Material:
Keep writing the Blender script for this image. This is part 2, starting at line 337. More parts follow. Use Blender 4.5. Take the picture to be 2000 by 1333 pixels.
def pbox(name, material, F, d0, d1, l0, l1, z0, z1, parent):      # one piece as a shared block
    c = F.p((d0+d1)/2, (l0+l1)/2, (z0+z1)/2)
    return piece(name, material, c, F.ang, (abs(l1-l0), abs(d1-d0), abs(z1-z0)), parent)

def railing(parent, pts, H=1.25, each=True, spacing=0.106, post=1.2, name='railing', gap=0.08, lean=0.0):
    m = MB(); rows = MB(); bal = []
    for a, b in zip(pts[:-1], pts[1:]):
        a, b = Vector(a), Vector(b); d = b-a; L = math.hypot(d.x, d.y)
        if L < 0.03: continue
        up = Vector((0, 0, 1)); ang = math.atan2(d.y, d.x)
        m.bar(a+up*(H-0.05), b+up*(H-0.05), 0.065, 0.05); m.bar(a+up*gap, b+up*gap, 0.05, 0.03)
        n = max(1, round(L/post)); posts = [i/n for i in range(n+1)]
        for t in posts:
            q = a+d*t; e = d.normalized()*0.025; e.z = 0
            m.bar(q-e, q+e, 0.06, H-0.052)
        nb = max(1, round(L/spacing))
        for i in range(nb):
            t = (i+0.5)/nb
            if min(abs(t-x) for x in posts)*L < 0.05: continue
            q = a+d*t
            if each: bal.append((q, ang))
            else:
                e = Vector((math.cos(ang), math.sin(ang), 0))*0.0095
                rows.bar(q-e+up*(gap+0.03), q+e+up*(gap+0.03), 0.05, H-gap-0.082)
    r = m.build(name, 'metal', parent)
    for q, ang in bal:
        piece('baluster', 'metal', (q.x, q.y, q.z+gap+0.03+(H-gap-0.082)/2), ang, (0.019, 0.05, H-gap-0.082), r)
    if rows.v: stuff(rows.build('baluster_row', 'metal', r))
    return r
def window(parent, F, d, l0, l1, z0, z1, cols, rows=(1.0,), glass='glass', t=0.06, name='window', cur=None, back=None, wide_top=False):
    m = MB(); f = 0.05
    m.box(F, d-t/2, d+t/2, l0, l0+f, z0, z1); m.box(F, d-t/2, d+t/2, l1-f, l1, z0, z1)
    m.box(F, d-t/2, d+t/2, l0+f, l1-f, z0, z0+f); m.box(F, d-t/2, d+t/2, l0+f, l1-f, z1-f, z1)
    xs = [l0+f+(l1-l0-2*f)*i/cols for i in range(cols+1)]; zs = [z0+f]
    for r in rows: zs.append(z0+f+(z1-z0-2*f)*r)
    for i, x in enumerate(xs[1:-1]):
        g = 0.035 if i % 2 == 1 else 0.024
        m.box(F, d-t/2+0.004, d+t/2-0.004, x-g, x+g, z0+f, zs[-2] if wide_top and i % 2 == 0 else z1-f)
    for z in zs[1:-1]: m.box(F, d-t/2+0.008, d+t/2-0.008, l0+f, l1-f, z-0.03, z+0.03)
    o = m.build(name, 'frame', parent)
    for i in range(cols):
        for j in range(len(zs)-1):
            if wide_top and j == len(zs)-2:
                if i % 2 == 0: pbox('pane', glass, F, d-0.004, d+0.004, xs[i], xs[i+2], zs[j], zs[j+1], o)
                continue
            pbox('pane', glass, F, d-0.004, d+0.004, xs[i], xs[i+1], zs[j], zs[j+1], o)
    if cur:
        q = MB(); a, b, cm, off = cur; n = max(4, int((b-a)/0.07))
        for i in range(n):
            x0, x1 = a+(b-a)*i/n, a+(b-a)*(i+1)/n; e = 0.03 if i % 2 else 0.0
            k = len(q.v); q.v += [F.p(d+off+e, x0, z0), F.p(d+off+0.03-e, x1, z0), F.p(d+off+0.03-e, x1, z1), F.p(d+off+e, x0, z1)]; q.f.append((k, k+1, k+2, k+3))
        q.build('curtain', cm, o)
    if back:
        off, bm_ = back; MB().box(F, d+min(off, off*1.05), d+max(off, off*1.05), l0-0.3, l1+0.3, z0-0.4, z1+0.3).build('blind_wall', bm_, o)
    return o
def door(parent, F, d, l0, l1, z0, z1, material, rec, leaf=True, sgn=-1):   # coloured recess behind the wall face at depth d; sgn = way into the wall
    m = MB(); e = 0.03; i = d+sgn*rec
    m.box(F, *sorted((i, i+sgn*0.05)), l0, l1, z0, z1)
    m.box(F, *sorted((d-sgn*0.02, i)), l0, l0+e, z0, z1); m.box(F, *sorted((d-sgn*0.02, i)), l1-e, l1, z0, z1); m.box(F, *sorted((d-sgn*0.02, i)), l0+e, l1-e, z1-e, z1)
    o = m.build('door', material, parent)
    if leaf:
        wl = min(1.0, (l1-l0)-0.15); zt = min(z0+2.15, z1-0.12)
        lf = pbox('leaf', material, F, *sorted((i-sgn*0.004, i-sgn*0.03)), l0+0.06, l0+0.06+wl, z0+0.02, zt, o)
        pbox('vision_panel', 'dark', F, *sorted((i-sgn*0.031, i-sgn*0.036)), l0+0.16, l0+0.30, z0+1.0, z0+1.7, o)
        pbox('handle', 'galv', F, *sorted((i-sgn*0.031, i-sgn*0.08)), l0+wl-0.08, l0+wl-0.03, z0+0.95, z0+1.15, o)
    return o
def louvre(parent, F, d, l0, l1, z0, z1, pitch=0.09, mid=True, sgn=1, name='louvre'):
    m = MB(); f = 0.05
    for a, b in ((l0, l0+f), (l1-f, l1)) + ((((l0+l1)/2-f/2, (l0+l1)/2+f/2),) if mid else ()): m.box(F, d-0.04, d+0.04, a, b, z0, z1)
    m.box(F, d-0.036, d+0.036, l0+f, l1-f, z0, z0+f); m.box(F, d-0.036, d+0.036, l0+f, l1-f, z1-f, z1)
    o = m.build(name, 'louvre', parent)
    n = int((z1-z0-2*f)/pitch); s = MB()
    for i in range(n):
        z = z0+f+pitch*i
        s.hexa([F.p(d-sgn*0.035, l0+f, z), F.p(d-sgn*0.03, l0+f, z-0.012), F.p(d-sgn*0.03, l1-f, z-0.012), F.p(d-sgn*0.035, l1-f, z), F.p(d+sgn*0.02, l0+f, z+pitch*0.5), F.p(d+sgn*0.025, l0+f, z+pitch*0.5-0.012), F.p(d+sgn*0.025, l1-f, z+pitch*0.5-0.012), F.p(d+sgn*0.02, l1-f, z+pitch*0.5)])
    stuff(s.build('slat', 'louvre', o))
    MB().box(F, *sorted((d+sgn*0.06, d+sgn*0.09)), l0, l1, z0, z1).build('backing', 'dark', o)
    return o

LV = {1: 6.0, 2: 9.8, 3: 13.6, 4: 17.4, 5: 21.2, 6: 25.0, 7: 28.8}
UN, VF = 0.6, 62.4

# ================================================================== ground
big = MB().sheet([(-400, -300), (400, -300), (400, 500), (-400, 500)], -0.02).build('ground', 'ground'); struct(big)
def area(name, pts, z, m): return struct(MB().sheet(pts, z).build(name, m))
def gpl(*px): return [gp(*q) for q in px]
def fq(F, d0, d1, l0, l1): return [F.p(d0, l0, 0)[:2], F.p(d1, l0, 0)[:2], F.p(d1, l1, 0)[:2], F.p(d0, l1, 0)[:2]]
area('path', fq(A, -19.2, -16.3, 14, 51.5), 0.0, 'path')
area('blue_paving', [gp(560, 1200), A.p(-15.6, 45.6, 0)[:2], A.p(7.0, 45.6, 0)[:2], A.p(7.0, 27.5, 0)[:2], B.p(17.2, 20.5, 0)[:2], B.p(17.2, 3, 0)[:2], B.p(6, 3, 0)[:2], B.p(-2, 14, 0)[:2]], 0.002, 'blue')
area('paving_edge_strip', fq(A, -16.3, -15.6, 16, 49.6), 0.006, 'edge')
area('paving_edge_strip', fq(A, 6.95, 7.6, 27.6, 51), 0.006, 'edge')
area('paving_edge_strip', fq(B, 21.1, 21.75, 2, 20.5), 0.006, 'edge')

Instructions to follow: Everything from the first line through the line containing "abs(d1-d0), abs(z1-z0)), parent)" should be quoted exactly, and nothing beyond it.

Answer in full:
Keep writing the Blender script for this image. This is part 2, starting at line 337. More parts follow. Use Blender 4.5. Take the picture to be 2000 by 1333 pixels.
def pbox(name, material, F, d0, d1, l0, l1, z0, z1, parent):      # one piece as a shared block
    c = F.p((d0+d1)/2, (l0+l1)/2, (z0+z1)/2)
    return piece(name, material, c, F.ang, (abs(l1-l0), abs(d1-d0), abs(z1-z0)), parent)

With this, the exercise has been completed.